За восемьсот лет до Рождества Христова, согласно Юстину, и за восемьсот двадцать лет, согласно Евсевию, пламя Сарданапалова костра освещает Восток. Вслед за гибелью сына Фула, когда в его державе начались раз­доры и из ее осколков три царя основали свои государ­ства, Паруйр положил начало независимости Армении.

Но вскоре Арцруниды, отпрыски Синаххериба, сто восемьдесят пять тысяч солдат из воинства которого за одну ночь уничтожил ангел-губитель и который был убит в Ниневии двумя своими сыновьями у подножия алтаря собственного божества, приходят в Армению; они всего на двадцать лет опережают иудеев, пленников Салмана­сара, отправленных этим завоевателем в Грузию и Лази- стан.
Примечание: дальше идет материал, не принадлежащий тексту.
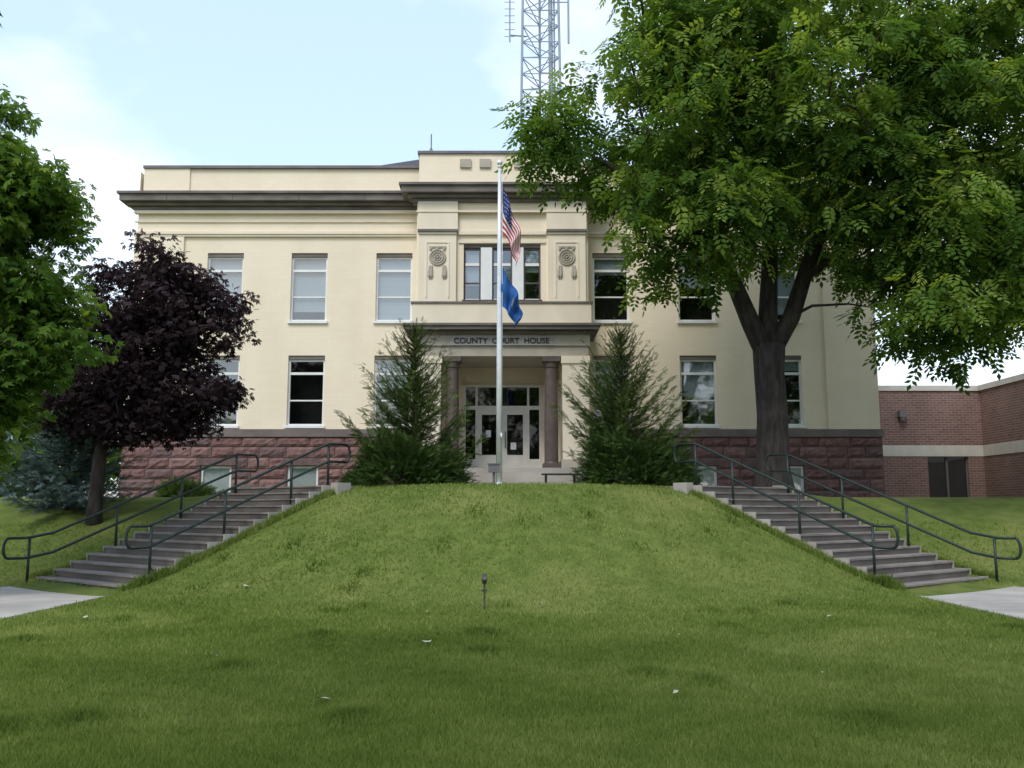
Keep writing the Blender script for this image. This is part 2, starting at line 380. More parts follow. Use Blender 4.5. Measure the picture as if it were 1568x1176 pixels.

Проезжая через Лазистан, вы еще и сегодня уви­дите в Рачинском уезде обитающее там воинственное племя иудеев. Все они потомки тех, кого победил раз­рушитель Израильского царства Салманасар. Предки их были современниками старого Товита, чей сын, сопрово­ждаемый архангелом Рафаилом, ходил к Гаваилу, требуя вернуть десять талантов, которые тот взял в долг у его отца.

Спустя двадцать лет возникает род Багратидов, от которого происходят князья Багратионы (с ними мы еще встретимся на своем пути).

Проходят две трети столетия. Скифы вторгаются через Дарьяльское ущелье в Армению, подчиняют себе Малую Азию и доходят до Египта.

Диркан I, которого у нас переименовали в Тиграна и потомки которого, как мы вскоре увидим, воевали с Помпеем, вошел в историю как родоначальник династии армянских царей. Он происходил от Хайка, основавшего царство, но не династию, и был современником Кира, чью отрубленную голову царица Томирис погрузила в чашу, наполненную кровью.

Но, прежде чем мертвый царь был таким образом напоен кровью, которую он жаждал всю свою жизнь, Кир захватил Колхиду и Армению.

Мы видим здесь Артарксеркса Мнемона, сына Дария II. Он собственной рукой убивает в битве при Кунаксе Кира Младшего, который восстал против него и на службе у которого состоял Ксенофонт, спасенный Сократом в сра­жении при Делии и с десятью тысячами воинов совер­шивший от берегов Тигра до Хрисополя то знаменитое отступление, о каком он рассказал сам и какое осталось в истории образцом военной стратегии.